Tony Pacheco, (que foi o editor do caderno Lazer &Informação juntamente com Alex Ferraz), registra que “a coluna de Helô, especialmente, transformou-se, ao longo do tempo, num verdadeiro mostruário do que há de mais humano, mais gostoso e mais divertido na imprensa baiana, sempre reunindo personalidades notáveis em torno de regabofes que aterrorizam os amigos da dieta, mas que promovem as alegrias de tantos quantos fazem da boa mesa um dos melhores motivos para viver”.

E Bettina Orrico, minha amiga querida, registra que “conheci Helô Sampaio, anos atrás, quando lancei ‘O Livro dos Peixes’. Além da satisfação de ter contato com a alegria, a disposição e o pique dessa moça, fiquei contente em saber que um jornal de Salvador publicava suas crônicas sobre culinária.

“Também me deixou feliz constatar como os leitores apreciam esse assunto, que antigamente era tabu. Não se valorizava o trabalho diário na cozinha. As donas-de-casa só costumavam copiar elaboradas receitas salgadas, preparadas pelas mucamas. Hoje, a situação mudou: a culinária no Brasil é recebida como arte e cultura”. Diga aí, meu lindinho, se não é pra gente ficar feliz? Ao relembrar estas passagens fiquei preocupada para não subir pelos ares de tão cheia de orgulho e satisfação que fiquei pelas lembranças.

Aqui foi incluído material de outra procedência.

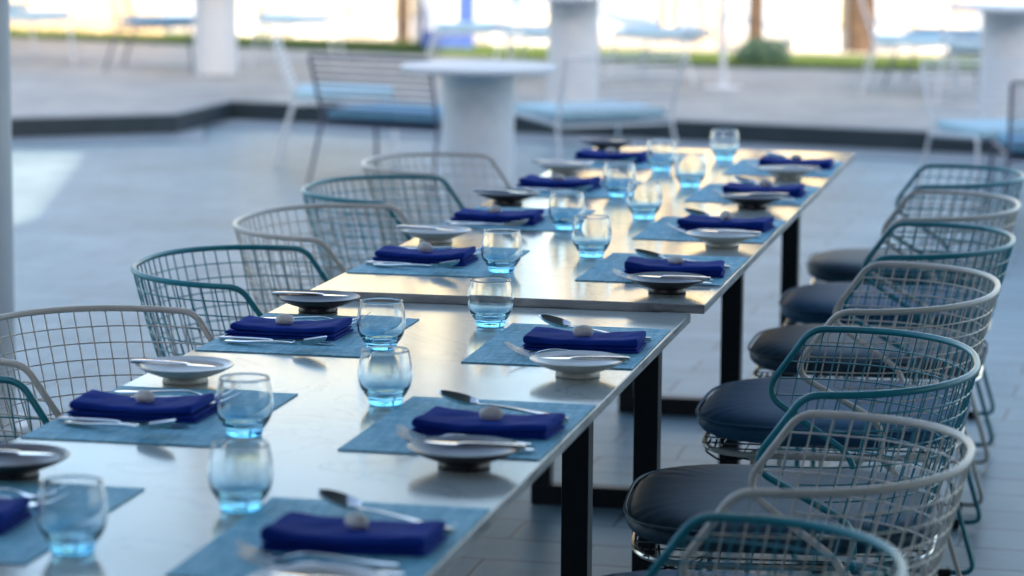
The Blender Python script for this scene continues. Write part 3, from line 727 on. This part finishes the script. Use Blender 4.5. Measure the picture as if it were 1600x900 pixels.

E como estamos nas vésperas da festa de Cosme e Damião, vou repassar a receita do Caruru do Liceu, produzida em 1993, que foi feita à época com a sapiência de D. Alice e saboreado com as bênçãos dos Cosminhos. Aventais a postos, minha lindinha, vamos para a cozinha para deixar o nosso amorzinho feliz, lambendo os beicinhos amadinhos, que o caruru é uma delícia em qualquer tempo.

Caruru do Liceu

Ingredientes:

-- 2k de quiabos
-- 500g de camarão seco
-- 4 cebolas
-- 200g de amendoim torrado
-- 100g de castanhas torradas
-- Sal a gostogua
-- Azeite de dendê quanto baste.

Modo de preparar:

1 - Cortar os quiabos (primeiro, no sentido do comprimento e, depois, em rodelas, para que fiquem bem miúdos);

2 - Bater no liquidificador o camarão seco (reservando alguns), a castanha, o amendoim e as cebolas, com o sal e água.

3 - Depois de bater tudo, juntar aos quiabos e levar ao fogo colocando alguns camarões secos inteiros.

4 - Mexer sempre, pra não pegar (mas não mexer muito, pra não virar papa). Quando levantar a fervura, colocar o dendê a gosto, a depender da preferência.

Para agradar aos ‘cosminhos’ o caruru não deve levar gengibre, limão ou pimenta. E os mesmos temperos batidos no liquidificador podem servir para o feijão preto e o fradinho. Com todos acompanhamentos prontos, vamos servir e aguardar as bênçãos dos ‘mabacinhos’ amados. Bom apetite!